I have created some software that is capable of synchronising posts from Reddit to Lemmy. It's still a little rough around the edges, but it works as a such:
People can request new subreddits to be mirrored on [email protected]. A bot (open source) will monitor the threads there, and if it finds a new request for a subreddit, it will make a new community on the Lemmit server, and add it to its monitored list.
It will then make periodic checks to see if any new posts (it doesn't copy any comments) have been posted on reddit, and copy those over.

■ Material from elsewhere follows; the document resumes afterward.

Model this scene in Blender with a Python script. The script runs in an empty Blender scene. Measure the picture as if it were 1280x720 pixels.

Users can then subscribe to those communities from their own lemmy instance, and from there federation will pick it up. Or at least, that's the theory. At the moment, federation is not working awesomely, and that is where my lack of fediverse knowledge comes in. Maybe it needs more time, or something is not so properly - I don't know.

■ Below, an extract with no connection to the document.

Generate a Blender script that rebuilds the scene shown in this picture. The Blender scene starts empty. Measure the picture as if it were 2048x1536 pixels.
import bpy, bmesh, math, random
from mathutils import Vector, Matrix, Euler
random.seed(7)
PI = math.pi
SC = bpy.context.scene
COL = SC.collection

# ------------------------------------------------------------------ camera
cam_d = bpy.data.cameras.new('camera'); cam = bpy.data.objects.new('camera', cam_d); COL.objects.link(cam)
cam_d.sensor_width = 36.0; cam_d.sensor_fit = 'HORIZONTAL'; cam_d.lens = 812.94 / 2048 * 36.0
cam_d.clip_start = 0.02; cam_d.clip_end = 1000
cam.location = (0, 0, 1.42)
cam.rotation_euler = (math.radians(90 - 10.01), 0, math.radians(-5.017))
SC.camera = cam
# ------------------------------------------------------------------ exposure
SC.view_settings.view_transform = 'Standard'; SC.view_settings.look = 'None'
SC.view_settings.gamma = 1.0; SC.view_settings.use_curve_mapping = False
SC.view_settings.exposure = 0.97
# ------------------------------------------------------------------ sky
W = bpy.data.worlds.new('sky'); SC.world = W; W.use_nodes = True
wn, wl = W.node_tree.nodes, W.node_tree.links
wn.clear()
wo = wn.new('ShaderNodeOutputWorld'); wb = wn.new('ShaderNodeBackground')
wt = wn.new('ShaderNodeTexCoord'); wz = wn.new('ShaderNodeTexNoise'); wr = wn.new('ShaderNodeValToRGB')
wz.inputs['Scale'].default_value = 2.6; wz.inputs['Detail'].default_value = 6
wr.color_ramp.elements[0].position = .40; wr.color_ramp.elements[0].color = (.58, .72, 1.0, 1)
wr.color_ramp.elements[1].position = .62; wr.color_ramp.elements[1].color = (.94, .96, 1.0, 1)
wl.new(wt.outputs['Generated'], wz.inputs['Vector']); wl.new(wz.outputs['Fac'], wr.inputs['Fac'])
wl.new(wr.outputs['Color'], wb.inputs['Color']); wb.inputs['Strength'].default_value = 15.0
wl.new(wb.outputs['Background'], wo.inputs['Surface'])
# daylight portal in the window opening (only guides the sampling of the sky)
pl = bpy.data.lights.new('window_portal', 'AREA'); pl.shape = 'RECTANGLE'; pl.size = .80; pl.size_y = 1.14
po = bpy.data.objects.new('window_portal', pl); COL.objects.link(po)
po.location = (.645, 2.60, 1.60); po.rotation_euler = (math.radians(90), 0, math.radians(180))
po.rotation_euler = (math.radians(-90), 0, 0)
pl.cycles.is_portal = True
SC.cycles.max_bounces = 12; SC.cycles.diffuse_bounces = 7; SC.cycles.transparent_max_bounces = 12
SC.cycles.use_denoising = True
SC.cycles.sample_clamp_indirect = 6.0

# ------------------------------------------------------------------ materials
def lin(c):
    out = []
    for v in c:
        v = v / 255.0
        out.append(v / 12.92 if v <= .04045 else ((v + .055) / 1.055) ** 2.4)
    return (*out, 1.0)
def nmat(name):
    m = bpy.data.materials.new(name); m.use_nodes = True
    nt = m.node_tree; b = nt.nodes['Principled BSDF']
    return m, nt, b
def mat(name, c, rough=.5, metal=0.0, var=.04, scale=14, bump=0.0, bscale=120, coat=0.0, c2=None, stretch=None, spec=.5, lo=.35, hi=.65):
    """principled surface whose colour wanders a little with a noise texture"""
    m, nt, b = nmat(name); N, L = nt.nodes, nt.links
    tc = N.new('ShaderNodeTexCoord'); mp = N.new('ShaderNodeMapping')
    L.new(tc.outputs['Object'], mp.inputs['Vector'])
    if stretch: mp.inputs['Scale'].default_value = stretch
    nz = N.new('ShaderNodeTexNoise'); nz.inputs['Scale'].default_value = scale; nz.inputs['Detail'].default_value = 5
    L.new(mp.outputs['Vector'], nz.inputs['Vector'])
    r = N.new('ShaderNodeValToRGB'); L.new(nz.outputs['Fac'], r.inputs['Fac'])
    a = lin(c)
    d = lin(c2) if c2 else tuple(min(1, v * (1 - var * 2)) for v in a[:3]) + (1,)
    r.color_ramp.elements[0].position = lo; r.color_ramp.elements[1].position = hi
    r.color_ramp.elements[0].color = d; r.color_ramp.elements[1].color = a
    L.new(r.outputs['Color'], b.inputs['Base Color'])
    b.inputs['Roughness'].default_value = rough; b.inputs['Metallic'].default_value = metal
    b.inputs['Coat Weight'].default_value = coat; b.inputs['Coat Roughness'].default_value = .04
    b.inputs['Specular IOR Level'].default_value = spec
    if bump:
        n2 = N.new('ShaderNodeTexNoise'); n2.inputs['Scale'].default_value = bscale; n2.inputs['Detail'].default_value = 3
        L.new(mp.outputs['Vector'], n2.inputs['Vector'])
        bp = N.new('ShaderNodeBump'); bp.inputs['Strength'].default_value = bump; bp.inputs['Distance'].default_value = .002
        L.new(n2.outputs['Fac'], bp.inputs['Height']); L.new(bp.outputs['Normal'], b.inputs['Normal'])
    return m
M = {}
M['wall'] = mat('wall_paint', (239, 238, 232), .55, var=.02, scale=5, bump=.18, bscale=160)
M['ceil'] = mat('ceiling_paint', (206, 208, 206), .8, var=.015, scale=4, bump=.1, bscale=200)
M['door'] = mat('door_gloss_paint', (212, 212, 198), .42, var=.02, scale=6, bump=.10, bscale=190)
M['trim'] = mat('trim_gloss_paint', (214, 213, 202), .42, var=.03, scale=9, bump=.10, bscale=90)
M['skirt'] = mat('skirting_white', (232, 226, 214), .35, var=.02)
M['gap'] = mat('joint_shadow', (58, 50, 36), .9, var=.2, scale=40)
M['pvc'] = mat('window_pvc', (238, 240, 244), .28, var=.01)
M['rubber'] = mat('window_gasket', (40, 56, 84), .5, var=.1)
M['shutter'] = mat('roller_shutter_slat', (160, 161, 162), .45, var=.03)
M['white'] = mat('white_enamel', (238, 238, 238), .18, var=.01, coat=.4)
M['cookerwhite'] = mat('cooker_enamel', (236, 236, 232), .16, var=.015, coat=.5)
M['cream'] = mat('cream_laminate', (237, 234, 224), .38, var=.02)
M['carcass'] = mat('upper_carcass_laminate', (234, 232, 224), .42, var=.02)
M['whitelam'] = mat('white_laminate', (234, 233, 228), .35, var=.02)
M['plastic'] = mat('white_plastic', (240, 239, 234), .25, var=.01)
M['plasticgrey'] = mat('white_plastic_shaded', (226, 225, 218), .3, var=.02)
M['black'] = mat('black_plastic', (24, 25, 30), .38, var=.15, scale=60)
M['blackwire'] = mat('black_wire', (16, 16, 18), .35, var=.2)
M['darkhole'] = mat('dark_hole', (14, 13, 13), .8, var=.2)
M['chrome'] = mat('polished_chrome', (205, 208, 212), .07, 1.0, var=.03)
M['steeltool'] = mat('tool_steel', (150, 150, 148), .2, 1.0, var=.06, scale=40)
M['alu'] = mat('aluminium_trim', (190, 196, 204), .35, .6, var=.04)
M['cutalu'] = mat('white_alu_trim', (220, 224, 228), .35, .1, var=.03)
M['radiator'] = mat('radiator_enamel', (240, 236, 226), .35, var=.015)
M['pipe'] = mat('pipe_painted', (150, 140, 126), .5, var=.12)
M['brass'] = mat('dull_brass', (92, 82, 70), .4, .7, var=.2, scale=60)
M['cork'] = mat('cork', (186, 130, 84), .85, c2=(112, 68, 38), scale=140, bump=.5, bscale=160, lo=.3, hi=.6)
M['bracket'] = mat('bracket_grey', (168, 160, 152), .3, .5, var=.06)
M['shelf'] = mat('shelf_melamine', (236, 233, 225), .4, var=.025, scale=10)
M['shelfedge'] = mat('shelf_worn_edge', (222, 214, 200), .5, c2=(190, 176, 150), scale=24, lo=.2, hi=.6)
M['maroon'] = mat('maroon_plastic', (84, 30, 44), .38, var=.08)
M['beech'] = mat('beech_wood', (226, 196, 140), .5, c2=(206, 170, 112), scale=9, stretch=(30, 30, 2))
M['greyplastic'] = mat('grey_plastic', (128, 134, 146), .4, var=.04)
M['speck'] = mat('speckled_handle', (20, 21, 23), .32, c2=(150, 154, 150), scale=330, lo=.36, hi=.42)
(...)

Furthermore: registrations on this server are closed. The point of this service is not to become a community on its own, but to deliver, ehh, "original" content to all the rest of the Fediverse while it's going through a ramp-up phase. Besides, the instance is running on a pretty small vps, and I rather have this thing manage itself. There is a [email protected] community for further questions about the project itself though, in case people want to discuss it further.
So ehm... Let me know what you think :)
This rases a question, if a bot creates a new community to replace subreddits, who will mod those communities to ensure that there's no bigotry, trolls, transphobia, homophobia etc.. running wild in the comments? Who will manage these?
Well, as the bot is the moderator, and as the person running the bot is responsible for it, I suppose that's technically the answer. But it's an excellent question if there are hundreds of communities created and people start posting comments in them. The easy workaround is for the bot to set each new community to read-only (by checking 'only moderators can post'). But, that would be a bit unfortunate as then that limits opportunities to easily chat about it. I suppose cross-posting by someone that wants to comment on it is a solution.
Hmm I think perhaps a different solution to trolls/bigotted comments could be to instead of using bots as copy/paste machines and mods, we could use them as copy/paste machines and have humans mod the subs, say find some people who are interested in modding a Sublemy and then offer them bots as a tool, hell mass recruitment posts could work, I can see alot of people being interested in this as the migration moves forwards!